• Records shown:
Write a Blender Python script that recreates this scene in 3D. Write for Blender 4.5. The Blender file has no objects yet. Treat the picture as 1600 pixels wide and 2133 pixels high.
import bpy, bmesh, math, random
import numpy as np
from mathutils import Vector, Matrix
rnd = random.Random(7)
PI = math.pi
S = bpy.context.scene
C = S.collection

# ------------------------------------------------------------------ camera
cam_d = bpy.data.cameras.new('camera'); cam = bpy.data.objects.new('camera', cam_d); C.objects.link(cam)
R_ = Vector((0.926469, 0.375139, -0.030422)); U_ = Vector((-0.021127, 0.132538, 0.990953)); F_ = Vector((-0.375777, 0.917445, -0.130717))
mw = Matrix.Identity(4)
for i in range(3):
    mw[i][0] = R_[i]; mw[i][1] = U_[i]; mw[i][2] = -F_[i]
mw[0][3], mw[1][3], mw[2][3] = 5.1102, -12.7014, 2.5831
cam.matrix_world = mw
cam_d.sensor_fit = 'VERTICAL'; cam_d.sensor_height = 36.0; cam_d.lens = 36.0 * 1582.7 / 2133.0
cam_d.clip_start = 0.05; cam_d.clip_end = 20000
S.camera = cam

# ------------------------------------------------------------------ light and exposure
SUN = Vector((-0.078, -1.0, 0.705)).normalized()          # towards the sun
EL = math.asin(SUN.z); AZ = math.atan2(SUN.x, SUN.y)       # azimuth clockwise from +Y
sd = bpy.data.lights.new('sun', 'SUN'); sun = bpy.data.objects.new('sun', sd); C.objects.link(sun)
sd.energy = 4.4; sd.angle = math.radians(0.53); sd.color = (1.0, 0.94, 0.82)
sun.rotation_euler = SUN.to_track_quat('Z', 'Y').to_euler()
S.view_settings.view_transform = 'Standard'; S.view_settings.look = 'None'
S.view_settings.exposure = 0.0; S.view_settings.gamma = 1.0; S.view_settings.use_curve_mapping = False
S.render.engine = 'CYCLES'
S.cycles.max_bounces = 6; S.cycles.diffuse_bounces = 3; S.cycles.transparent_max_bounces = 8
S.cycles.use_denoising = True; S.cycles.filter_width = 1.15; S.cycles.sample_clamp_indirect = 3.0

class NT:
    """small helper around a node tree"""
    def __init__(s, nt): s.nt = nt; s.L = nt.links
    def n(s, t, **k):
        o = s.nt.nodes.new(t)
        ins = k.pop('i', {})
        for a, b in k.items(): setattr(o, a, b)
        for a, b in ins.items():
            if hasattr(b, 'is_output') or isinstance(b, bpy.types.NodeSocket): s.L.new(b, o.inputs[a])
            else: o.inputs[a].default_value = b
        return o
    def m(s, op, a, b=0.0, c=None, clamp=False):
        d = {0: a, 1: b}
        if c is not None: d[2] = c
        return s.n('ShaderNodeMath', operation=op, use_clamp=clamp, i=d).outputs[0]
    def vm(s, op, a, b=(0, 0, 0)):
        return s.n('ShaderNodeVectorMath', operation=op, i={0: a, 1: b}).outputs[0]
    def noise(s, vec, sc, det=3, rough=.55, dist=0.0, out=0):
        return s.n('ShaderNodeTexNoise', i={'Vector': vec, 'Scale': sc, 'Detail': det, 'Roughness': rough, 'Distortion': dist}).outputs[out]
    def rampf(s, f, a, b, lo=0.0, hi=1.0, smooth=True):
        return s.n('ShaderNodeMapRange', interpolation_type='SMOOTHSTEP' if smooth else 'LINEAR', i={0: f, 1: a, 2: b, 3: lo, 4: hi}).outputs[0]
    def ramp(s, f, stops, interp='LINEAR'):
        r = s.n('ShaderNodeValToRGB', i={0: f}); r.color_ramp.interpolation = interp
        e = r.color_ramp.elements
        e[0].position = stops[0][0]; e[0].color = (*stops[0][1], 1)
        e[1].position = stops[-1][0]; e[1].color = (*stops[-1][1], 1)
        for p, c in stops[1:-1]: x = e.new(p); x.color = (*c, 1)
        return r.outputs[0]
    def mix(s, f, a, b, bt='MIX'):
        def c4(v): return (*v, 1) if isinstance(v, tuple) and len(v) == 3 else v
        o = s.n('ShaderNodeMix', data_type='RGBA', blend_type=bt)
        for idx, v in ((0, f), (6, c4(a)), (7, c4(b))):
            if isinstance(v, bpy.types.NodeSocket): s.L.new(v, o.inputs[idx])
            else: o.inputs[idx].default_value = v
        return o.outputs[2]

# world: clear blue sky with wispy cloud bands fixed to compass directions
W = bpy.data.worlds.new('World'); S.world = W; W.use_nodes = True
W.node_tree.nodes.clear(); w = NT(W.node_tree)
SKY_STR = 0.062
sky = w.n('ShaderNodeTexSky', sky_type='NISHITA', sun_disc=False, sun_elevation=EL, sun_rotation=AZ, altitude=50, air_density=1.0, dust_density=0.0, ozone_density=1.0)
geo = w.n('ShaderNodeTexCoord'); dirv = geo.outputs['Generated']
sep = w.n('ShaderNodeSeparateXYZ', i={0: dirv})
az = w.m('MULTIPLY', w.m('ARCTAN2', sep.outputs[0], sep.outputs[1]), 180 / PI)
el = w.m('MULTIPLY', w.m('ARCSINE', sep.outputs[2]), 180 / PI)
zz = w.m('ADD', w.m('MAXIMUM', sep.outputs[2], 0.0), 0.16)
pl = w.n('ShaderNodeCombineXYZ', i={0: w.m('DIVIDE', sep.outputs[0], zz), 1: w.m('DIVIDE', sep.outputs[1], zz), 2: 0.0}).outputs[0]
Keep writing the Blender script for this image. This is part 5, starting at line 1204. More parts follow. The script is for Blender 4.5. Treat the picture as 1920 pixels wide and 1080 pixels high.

• Work instructions: Starting with the first line of the data above, copy each line exactly until you reach the line with "C = S.collection"; include that line as well.

• The solution:
Write a Blender Python script that recreates this scene in 3D. Write for Blender 4.5. The Blender file has no objects yet. Treat the picture as 1600 pixels wide and 2133 pixels high.
import bpy, bmesh, math, random
import numpy as np
from mathutils import Vector, Matrix
rnd = random.Random(7)
PI = math.pi
S = bpy.context.scene
C = S.collection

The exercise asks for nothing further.